早嶋です。
新規事業の作り方として、自社で全てを行うゼロイチがある。現社長がアントレプレナーで現役バリバリで新規ビジネスを創出しているのであれば、ゼロイチの成長は一定の可能性が見込める。
一方で、日本企業の多くはサラリーマン社長だ。実際に新規事業をゼロから立ち上げた経験よりも、誰かが立ち上げた事業を倍、10倍に伸ばす取り組みや、低迷した企業のテコ入れをして業績を取り戻すなどの課題解決が得意だ。
と考えると、多くの企業は新規事業のアプローチとしてゼロイチ以外のオプションも必要だ。その方向性は提携や出資だ。ゼロイチを創造したい分野で既にリードするベンチャーや何らかの技術やノウハウを持つ企業とタッグを組み、一緒に事業を加速する手法だ。
ベンチャー企業は、何らかのイノベーションや新しい切り口を活用して、急激な成長を目指す比較的若い企業だ。アイデアを事業化すべく日々取り組むが、多くの企業が運転資金の確保に苦しんでいる。
資金調達はDebt(借りて調達する方法)と、Equity(新株の割当と引き換えに資金を調達する方法)、そして補助金など国や自治体から調達する方法がある。ベンチャー企業の立場からDebtでの調達はリスクが有るため、Equityや補助金に頼るのケースが多い。
投資サイドから考えた場合、ベンチャー企業に闇雲に投資することはない。リスクを取れば高いリターンが得られる定石はあるが、皆がそのような投資をしない。その際に便利な考えに投資ラウンドの概念がある。
エンジェル、シード、アーリー、ミドル、レイターなどのステージに企業の成長ステージを分けて投資を検討するのだ。アーリー頃よりベンチャー企業は上場を意識する。そこでプレシリーズA、シリーズA、ミドルをプレシリーズB、シリーズB、レイターをシリーズC、上場をシリーズDと呼ぶこともある。
エンジェル投資は設立間もない企業に投資をするフェーズだ。事業会社の特注からするとこのフェーズの投資はありえない。リターンや事業シナジーが全く読めないからだ。そのため個人投資家や縁故による投資が多い。

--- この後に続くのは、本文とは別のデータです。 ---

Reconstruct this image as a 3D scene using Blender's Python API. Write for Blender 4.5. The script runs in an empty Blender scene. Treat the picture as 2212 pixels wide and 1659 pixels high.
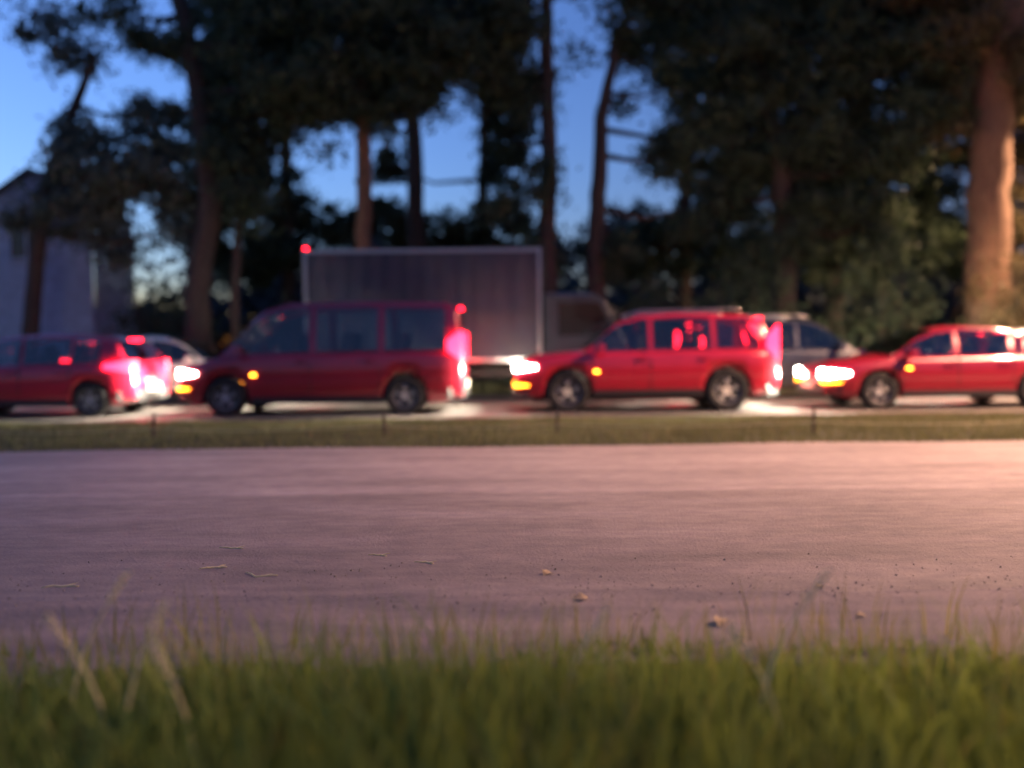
import bpy, bmesh, math, random
import numpy as np
from mathutils import Vector, Matrix
R = math.radians
S = bpy.context.scene
COL = S.collection
rnd = random.Random(7)
rng = np.random.default_rng(11)

# ------------------------------------------------------------------ camera, world, lights
H_CAM = 1.13
cam_d = bpy.data.cameras.new('camera'); cam = bpy.data.objects.new('camera', cam_d); COL.objects.link(cam)
cam_d.sensor_width = 36; cam_d.lens = 28.25; cam_d.clip_end = 800
cam.location = (0, 0, H_CAM)
PITCH, ROLL = R(-2.46), R(-0.6)
cam.matrix_world = Matrix.Translation((0, 0, H_CAM)) @ Matrix.Rotation(R(90)+PITCH, 4, 'X') @ Matrix.Rotation(ROLL, 4, 'Z')
cam_d.dof.use_dof = True; cam_d.dof.focus_distance = 4.6; cam_d.dof.aperture_fstop = 0.42
S.camera = cam
F = 1736.0
def at(px, py, Y):                     # pixel of the 2212 px wide photo -> point at distance Y
    u = (px-1106)/F; v = -(py-829.5)/F
    d = cam.matrix_world.to_3x3() @ Vector((u, v, -1))
    return Vector((0, 0, H_CAM)) + d*(Y/d.y)

w = bpy.data.worlds.new('World'); S.world = w; w.use_nodes = True
nt = w.node_tree; bg = nt.nodes['Background']
sky = nt.nodes.new('ShaderNodeTexSky'); sky.sky_type = 'NISHITA'; sky.sun_disc = False
SUN_EL, SUN_ROT = R(-1.4), R(-60)
sky.sun_elevation = SUN_EL; sky.sun_rotation = SUN_ROT; sky.ozone_density = 3.2
nt.links.new(sky.outputs[0], bg.inputs[0]); bg.inputs[1].default_value = 0.125
sd = bpy.data.lights.new('sun', 'SUN'); sd.energy = 0.004; sd.angle = R(12); sd.color = (1, .8, .65)
sun = bpy.data.objects.new('sun', sd); COL.objects.link(sun)
sun.rotation_euler = (R(80), 0, R(-60+180))
S.view_settings.view_transform = 'Standard'; S.view_settings.look = 'None'
S.view_settings.gamma = 1; S.view_settings.exposure = 4.35

# ------------------------------------------------------------------ materials
def mat(name, col, rough=.7, metal=0, var=0, scale=6, col2=None, bump=0, bscale=40, spec=.4, coat=0, stretch=(1,1,1), trans=0, detail=6):
    m = bpy.data.materials.new(name); m.use_nodes = True
    n = m.node_tree.nodes; l = m.node_tree.links; b = n['Principled BSDF']
    b.inputs['Roughness'].default_value = rough; b.inputs['Metallic'].default_value = metal
    b.inputs['Specular IOR Level'].default_value = spec
    b.inputs['Coat Weight'].default_value = coat
    b.inputs['Base Color'].default_value = (*col, 1)
    geo = n.new('ShaderNodeTexCoord'); mp = n.new('ShaderNodeMapping'); mp.inputs['Scale'].default_value = stretch
    l.new(geo.outputs['Object'], mp.inputs[0])
    if var or col2:
        t = n.new('ShaderNodeTexNoise'); t.inputs['Scale'].default_value = scale; t.inputs['Detail'].default_value = detail
        l.new(mp.outputs[0], t.inputs['Vector'])
        rp = n.new('ShaderNodeValToRGB'); rp.color_ramp.elements[0].position = .35; rp.color_ramp.elements[1].position = .66
        c2 = col2 or tuple(c*(1-var) for c in col)
        rp.color_ramp.elements[0].color = (*c2, 1); rp.color_ramp.elements[1].color = (*col, 1)
        l.new(t.outputs['Fac'], rp.inputs[0]); l.new(rp.outputs[0], b.inputs['Base Color'])
    if bump:
        t2 = n.new('ShaderNodeTexNoise'); t2.inputs['Scale'].default_value = bscale; t2.inputs['Detail'].default_value = 5
        l.new(mp.outputs[0], t2.inputs['Vector'])
        bp = n.new('ShaderNodeBump'); bp.inputs['Strength'].default_value = bump; bp.inputs['Distance'].default_value = .02
        l.new(t2.outputs['Fac'], bp.inputs['Height']); l.new(bp.outputs[0], b.inputs['Normal'])
    if trans:
        b.inputs['Subsurface Weight'].default_value = 0
        tr = n.new('ShaderNodeBsdfTranslucent'); mx = n.new('ShaderNodeMixShader'); mx.inputs[0].default_value = trans
        tr.inputs[0].default_value = (*[c*1.1 for c in col], 1)
        l.new(b.outputs[0], mx.inputs[1]); l.new(tr.outputs[0], mx.inputs[2]); l.new(mx.outputs[0], n['Material Output'].inputs[0])
    return m
def emit(name, col, st):
    m = bpy.data.materials.new(name); m.use_nodes = True
    b = m.node_tree.nodes['Principled BSDF']
    b.inputs['Base Color'].default_value = (*[min(1, c*.5+.02) for c in col], 1)
    b.inputs['Emission Color'].default_value = (*col, 1); b.inputs['Emission Strength'].default_value = st
    b.inputs['Roughness'].default_value = .15
    return m
M = dict(
    rubber=mat('tyre_rubber', (.02,.02,.022), .8, var=.3),
    alloy=mat('alloy', (.42,.42,.44), .3, .9),
    glass=mat('tinted_glass', (.012,.014,.018), .05, spec=.8),
    seat=mat('seat_cloth',(.05,.05,.055),.9),
    trim=mat('black_trim', (.02,.02,.022), .5, bump=.2),
    plate=mat('plate', (.6,.58,.5), .5),
    red_l=emit('tail_lamp', (1,.006,.02), 1.4), amber_l=emit('amber_lamp', (1,.27,.01), 1.1), white_l=emit('head_lamp', (1,.9,.7), 6),
    orange_l=emit('side_marker', (1,.3,.02), 1.4),
    bark=mat('bark', (.06,.048,.04), .95, var=.5, scale=9, bump=.9, bscale=14, stretch=(3,3,.5)),
    bark_b=mat('brown_bark', (.2,.12,.07), .95, var=.5, scale=9, bump=.9, bscale=14, stretch=(3,3,.5)),
    leaf=mat('dark_leaf', (.05,.085,.04), .7, col2=(.022,.045,.03), scale=1.2, trans=.25),
    leaf_b=mat('brown_leaf', (.11,.085,.035), .7, col2=(.04,.045,.02), scale=1.5, trans=.25),
    leaf_p=mat('pale_leaf', (.1,.13,.1), .7, col2=(.05,.07,.055), scale=1.5, trans=.25),
)

def clear_glass(name, tint, mixf):
    m=bpy.data.materials.new(name); m.use_nodes=True; n=m.node_tree.nodes; l=m.node_tree.links; n.remove(n['Principled BSDF'])
    t=n.new('ShaderNodeBsdfTransparent'); t.inputs[0].default_value=(*tint,1); g=n.new('ShaderNodeBsdfGlossy'); g.inputs['Roughness'].default_value=.03
    f=n.new('ShaderNodeFresnel'); f.inputs[0].default_value=1.5; a=n.new('ShaderNodeMath'); a.operation='ADD'; a.inputs[1].default_value=mixf; l.new(f.outputs[0],a.inputs[0])
    x=n.new('ShaderNodeMixShader'); l.new(a.outputs[0],x.inputs[0]); l.new(t.outputs[0],x.inputs[1]); l.new(g.outputs[0],x.inputs[2]); l.new(x.outputs[0],n['Material Output'].inputs[0]); return m
M['carglass']=clear_glass('car_glass',(.55,.6,.62),.05)
# ------------------------------------------------------------------ helpers
def tag(o, label=None, cat=None, group=None, kind=None):
    if label: o['label'] = label
    if cat: o['category'] = cat
    if group: o['group'] = group
    if kind: o['kind'] = kind
    return o
def empty(name, loc, rz=0):
    o = bpy.data.objects.new(name, None); COL.objects.link(o); o.location = loc; o.rotation_euler = (0,0,rz)
    o.empty_display_size = .2
    return o
def meshobj(name, V, Fc, m, parent=None, smooth=False, mats=None, mi=None):
    me = bpy.data.meshes.new(name); me.from_pydata([tuple(v) for v in V], [], Fc)
    me.materials.append(m)
    if mats:
        for k in mats: me.materials.append(k)
    if mi is not None: me.polygons.foreach_set('material_index', mi)
    if smooth: me.polygons.foreach_set('use_smooth', [True]*len(Fc))
    me.update()
    o = bpy.data.objects.new(name, me); COL.objects.link(o); o.parent = parent
    return o
class MB:
    def __init__(s): s.V=[]; s.F=[]
    def add(s, V, Fc):
        n=len(s.V); s.V += [tuple(v) for v in V]; s.F += [tuple(i+n for i in f) for f in Fc]; return s
    def box(s, c, d, rot=None, tap=1.0, bev=0):
        x,y,z=[k/2 for k in d]
        P=[Vector((a*x*(tap if e>0 else 1), b*y*(tap if e>0 else 1), e*z)) for e in (-1,1) for a,b in ((-1,-1),(1,-1),(1,1),(-1,1))]
        if rot: P=[rot@p for p in P]
        P=[p+Vector(c) for p in P]
        return s.add(P,[(0,3,2,1),(4,5,6,7),(0,1,5,4),(1,2,6,5),(2,3,7,6),(3,0,4,7)])
    def tube(s, pts, rad, n=10, cap=True):
        pts=[Vector(p) for p in pts]; V=[]; Fc=[]
        for i,p in enumerate(pts):
            d=(pts[min(i+1,len(pts)-1)]-pts[max(i-1,0)]).normalized()
            a=d.cross(Vector((0,1,.013))).normalized() if abs(d.y)<.9 else d.cross(Vector((1,0,0))).normalized()
            b=d.cross(a); r=rad[i] if hasattr(rad,'__len__') else rad
            for k in range(n):
                t=2*math.pi*k/n; V.append(p+a*math.cos(t)*r+b*math.sin(t)*r)
        for i in range(len(pts)-1):
            for k in range(n): Fc.append((i*n+k,i*n+(k+1)%n,(i+1)*n+(k+1)%n,(i+1)*n+k))
        if cap: Fc.append(tuple(range(n))[::-1]); Fc.append(tuple((len(pts)-1)*n+k for k in range(n)))
        return s.add(V,Fc)
    def build(s, name, m, parent=None, smooth=False): return meshobj(name, s.V, s.F, m, parent, smooth)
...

シリーズラウンドは、スタートアップ企業が最初にベンチャーキャピタルなどの外部投資家から投資を得るフェーズだ。ほぼ無名だがプロトタイプが完成し、市場での評価を始める段階だ。このフェーズで事業会社が投資する場合、自社のリソースを活用し協力する、市場評価のテストがし易い資源を持ち合わせる、現時点での課題解決によって自分たちの事業シナジーが見込める場合などだ。この場合、ファイアンスリターンよりも事業リターンを共に分かち合う可能性がある。

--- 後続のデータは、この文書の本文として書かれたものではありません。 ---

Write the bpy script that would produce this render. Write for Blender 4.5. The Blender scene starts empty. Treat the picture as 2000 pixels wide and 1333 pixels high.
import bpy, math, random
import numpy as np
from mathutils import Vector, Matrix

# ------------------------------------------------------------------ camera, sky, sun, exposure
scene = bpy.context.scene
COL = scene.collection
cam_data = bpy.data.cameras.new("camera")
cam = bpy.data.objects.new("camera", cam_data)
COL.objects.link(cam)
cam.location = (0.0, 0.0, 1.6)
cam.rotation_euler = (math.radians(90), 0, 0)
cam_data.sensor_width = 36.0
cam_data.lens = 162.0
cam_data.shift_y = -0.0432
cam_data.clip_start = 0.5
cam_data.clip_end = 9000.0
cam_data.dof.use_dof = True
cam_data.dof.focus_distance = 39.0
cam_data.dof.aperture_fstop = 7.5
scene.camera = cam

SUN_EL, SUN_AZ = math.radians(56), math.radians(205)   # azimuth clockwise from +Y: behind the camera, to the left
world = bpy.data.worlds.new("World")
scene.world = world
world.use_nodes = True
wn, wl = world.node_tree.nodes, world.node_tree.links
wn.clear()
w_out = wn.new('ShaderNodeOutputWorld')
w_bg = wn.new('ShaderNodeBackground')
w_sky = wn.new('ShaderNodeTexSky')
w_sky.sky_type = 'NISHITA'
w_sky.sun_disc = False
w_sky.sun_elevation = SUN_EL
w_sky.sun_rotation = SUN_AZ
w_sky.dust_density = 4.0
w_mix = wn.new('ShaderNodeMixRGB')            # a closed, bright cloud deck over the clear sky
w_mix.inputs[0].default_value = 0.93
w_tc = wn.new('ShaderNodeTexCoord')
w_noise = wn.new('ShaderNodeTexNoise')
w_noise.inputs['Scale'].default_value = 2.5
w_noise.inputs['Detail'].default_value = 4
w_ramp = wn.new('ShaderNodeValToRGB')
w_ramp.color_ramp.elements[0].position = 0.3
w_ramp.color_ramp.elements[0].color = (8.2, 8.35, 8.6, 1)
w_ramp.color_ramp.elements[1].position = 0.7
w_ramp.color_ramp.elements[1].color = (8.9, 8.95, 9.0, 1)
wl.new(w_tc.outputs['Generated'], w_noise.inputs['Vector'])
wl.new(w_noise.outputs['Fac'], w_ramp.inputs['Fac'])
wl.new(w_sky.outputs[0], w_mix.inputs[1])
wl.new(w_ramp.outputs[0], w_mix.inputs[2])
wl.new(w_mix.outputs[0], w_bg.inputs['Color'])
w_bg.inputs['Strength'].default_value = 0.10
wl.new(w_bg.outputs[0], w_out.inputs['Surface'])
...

シリーズAラウンドは、通常一定のユーザー顧客がいて、プロダクトの追加開発や販路拡大にEquityを使い資金調達をする。ベンチャーからすると、このラウンドは本格的な資金調達で重要な投資フェーズにもなる。また、この段階ではPMF(プロダクトマーケットフィット)を達成している状況だ。プロダクトが顧客の課題を解決できる適切な市場で受け入れられている状況を達成している状況だ。従い、ポテンシャルが高いベンチャーは多くのベンチャーキャピタル(VC)から既に幾重にもコンタクトがある状態だ。
出資や提携を視野に新規事業を開発したい企業が、いきなりこのフェーズの企業とネットワークを構築するのは難しい。そのためベンチャーキャピタルに出資して情報を集めながら徐々に自分たちの足で稼ぐやり方を研究する。通常は、新規事業を専任で取り組む部隊があり、そこの課長がセンスがあり足も動かせる状況にあっても、自社で直接コンタクトができるようになるまでに5年以上の歳月が必要だ。そこで、一定の資金がある企業は自社で同様の機能をもつCVCの検討や準備に取り掛かるのだ。